Give the material again in full, matching it exactly.

#####

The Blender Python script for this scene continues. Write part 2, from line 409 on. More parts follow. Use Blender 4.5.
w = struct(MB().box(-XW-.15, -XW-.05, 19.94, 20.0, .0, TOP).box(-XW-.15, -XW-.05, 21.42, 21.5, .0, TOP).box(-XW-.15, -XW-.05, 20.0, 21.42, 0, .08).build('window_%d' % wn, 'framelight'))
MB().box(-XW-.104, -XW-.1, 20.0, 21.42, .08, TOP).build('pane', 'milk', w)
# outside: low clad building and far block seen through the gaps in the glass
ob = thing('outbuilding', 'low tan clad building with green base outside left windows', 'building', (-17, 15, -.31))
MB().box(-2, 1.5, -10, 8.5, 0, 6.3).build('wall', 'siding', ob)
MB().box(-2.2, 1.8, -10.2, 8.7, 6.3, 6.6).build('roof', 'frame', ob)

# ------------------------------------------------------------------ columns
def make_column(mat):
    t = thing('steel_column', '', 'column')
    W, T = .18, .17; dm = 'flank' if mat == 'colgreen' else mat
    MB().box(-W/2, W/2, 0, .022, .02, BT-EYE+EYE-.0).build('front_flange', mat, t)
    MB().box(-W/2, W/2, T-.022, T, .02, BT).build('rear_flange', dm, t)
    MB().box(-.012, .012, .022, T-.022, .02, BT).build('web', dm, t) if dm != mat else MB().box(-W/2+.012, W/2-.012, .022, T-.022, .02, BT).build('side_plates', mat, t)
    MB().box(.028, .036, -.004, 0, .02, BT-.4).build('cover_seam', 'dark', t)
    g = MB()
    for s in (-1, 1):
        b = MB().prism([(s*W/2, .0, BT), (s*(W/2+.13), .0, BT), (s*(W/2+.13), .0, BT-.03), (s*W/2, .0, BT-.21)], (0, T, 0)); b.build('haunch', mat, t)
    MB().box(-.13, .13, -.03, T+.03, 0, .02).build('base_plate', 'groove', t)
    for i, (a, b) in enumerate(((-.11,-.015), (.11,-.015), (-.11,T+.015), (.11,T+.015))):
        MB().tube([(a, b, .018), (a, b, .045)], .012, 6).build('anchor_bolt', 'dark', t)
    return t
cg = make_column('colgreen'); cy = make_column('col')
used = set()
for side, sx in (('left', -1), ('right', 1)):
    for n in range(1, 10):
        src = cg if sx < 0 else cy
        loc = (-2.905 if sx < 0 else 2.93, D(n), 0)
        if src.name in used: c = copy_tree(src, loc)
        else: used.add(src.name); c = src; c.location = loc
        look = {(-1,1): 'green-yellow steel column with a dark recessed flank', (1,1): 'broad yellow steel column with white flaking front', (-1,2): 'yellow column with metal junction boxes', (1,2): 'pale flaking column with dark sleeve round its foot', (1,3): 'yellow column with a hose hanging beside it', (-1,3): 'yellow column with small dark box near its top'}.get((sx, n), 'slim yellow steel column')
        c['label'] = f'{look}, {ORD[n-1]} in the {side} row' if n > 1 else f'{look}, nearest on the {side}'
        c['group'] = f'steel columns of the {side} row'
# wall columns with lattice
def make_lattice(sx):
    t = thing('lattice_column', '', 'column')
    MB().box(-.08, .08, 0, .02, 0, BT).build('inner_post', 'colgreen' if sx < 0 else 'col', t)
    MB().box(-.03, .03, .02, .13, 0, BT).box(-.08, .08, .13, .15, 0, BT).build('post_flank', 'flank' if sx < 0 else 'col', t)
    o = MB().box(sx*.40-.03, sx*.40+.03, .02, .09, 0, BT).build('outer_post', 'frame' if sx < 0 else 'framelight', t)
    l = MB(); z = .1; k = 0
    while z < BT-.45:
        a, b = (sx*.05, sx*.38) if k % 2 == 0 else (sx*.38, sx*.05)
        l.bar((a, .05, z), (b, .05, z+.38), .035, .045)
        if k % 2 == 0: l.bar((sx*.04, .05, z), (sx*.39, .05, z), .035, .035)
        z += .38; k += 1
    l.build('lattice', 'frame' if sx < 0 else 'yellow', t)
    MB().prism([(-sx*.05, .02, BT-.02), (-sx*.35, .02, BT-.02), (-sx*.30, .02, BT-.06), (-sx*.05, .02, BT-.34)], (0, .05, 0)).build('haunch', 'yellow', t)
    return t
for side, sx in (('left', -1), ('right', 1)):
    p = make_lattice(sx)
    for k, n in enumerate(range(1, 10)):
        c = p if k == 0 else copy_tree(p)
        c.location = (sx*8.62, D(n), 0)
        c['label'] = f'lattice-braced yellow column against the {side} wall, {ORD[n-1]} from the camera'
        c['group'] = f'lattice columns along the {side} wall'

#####

*EXPECTED ANSWER*.
The Blender Python script for this scene continues. Write part 2, from line 409 on. More parts follow. Use Blender 4.5.
w = struct(MB().box(-XW-.15, -XW-.05, 19.94, 20.0, .0, TOP).box(-XW-.15, -XW-.05, 21.42, 21.5, .0, TOP).box(-XW-.15, -XW-.05, 20.0, 21.42, 0, .08).build('window_%d' % wn, 'framelight'))
MB().box(-XW-.104, -XW-.1, 20.0, 21.42, .08, TOP).build('pane', 'milk', w)
# outside: low clad building and far block seen through the gaps in the glass
ob = thing('outbuilding', 'low tan clad building with green base outside left windows', 'building', (-17, 15, -.31))
MB().box(-2, 1.5, -10, 8.5, 0, 6.3).build('wall', 'siding', ob)
MB().box(-2.2, 1.8, -10.2, 8.7, 6.3, 6.6).build('roof', 'frame', ob)

# ------------------------------------------------------------------ columns
def make_column(mat):
    t = thing('steel_column', '', 'column')
    W, T = .18, .17; dm = 'flank' if mat == 'colgreen' else mat
    MB().box(-W/2, W/2, 0, .022, .02, BT-EYE+EYE-.0).build('front_flange', mat, t)
    MB().box(-W/2, W/2, T-.022, T, .02, BT).build('rear_flange', dm, t)
    MB().box(-.012, .012, .022, T-.022, .02, BT).build('web', dm, t) if dm != mat else MB().box(-W/2+.012, W/2-.012, .022, T-.022, .02, BT).build('side_plates', mat, t)
    MB().box(.028, .036, -.004, 0, .02, BT-.4).build('cover_seam', 'dark', t)
    g = MB()
    for s in (-1, 1):
        b = MB().prism([(s*W/2, .0, BT), (s*(W/2+.13), .0, BT), (s*(W/2+.13), .0, BT-.03), (s*W/2, .0, BT-.21)], (0, T, 0)); b.build('haunch', mat, t)
    MB().box(-.13, .13, -.03, T+.03, 0, .02).build('base_plate', 'groove', t)
    for i, (a, b) in enumerate(((-.11,-.015), (.11,-.015), (-.11,T+.015), (.11,T+.015))):
        MB().tube([(a, b, .018), (a, b, .045)], .012, 6).build('anchor_bolt', 'dark', t)
    return t
cg = make_column('colgreen'); cy = make_column('col')
used = set()
for side, sx in (('left', -1), ('right', 1)):
    for n in range(1, 10):
        src = cg if sx < 0 else cy
        loc = (-2.905 if sx < 0 else 2.93, D(n), 0)
        if src.name in used: c = copy_tree(src, loc)
        else: used.add(src.name); c = src; c.location = loc
        look = {(-1,1): 'green-yellow steel column with a dark recessed flank', (1,1): 'broad yellow steel column with white flaking front', (-1,2): 'yellow column with metal junction boxes', (1,2): 'pale flaking column with dark sleeve round its foot', (1,3): 'yellow column with a hose hanging beside it', (-1,3): 'yellow column with small dark box near its top'}.get((sx, n), 'slim yellow steel column')
        c['label'] = f'{look}, {ORD[n-1]} in the {side} row' if n > 1 else f'{look}, nearest on the {side}'
        c['group'] = f'steel columns of the {side} row'
# wall columns with lattice
def make_lattice(sx):
    t = thing('lattice_column', '', 'column')
    MB().box(-.08, .08, 0, .02, 0, BT).build('inner_post', 'colgreen' if sx < 0 else 'col', t)
    MB().box(-.03, .03, .02, .13, 0, BT).box(-.08, .08, .13, .15, 0, BT).build('post_flank', 'flank' if sx < 0 else 'col', t)
    o = MB().box(sx*.40-.03, sx*.40+.03, .02, .09, 0, BT).build('outer_post', 'frame' if sx < 0 else 'framelight', t)
    l = MB(); z = .1; k = 0
    while z < BT-.45:
        a, b = (sx*.05, sx*.38) if k % 2 == 0 else (sx*.38, sx*.05)
        l.bar((a, .05, z), (b, .05, z+.38), .035, .045)
        if k % 2 == 0: l.bar((sx*.04, .05, z), (sx*.39, .05, z), .035, .035)
        z += .38; k += 1
    l.build('lattice', 'frame' if sx < 0 else 'yellow', t)
    MB().prism([(-sx*.05, .02, BT-.02), (-sx*.35, .02, BT-.02), (-sx*.30, .02, BT-.06), (-sx*.05, .02, BT-.34)], (0, .05, 0)).build('haunch', 'yellow', t)
    return t
for side, sx in (('left', -1), ('right', 1)):
    p = make_lattice(sx)
    for k, n in enumerate(range(1, 10)):
        c = p if k == 0 else copy_tree(p)
        c.location = (sx*8.62, D(n), 0)
        c['label'] = f'lattice-braced yellow column against the {side} wall, {ORD[n-1]} from the camera'
        c['group'] = f'lattice columns along the {side} wall'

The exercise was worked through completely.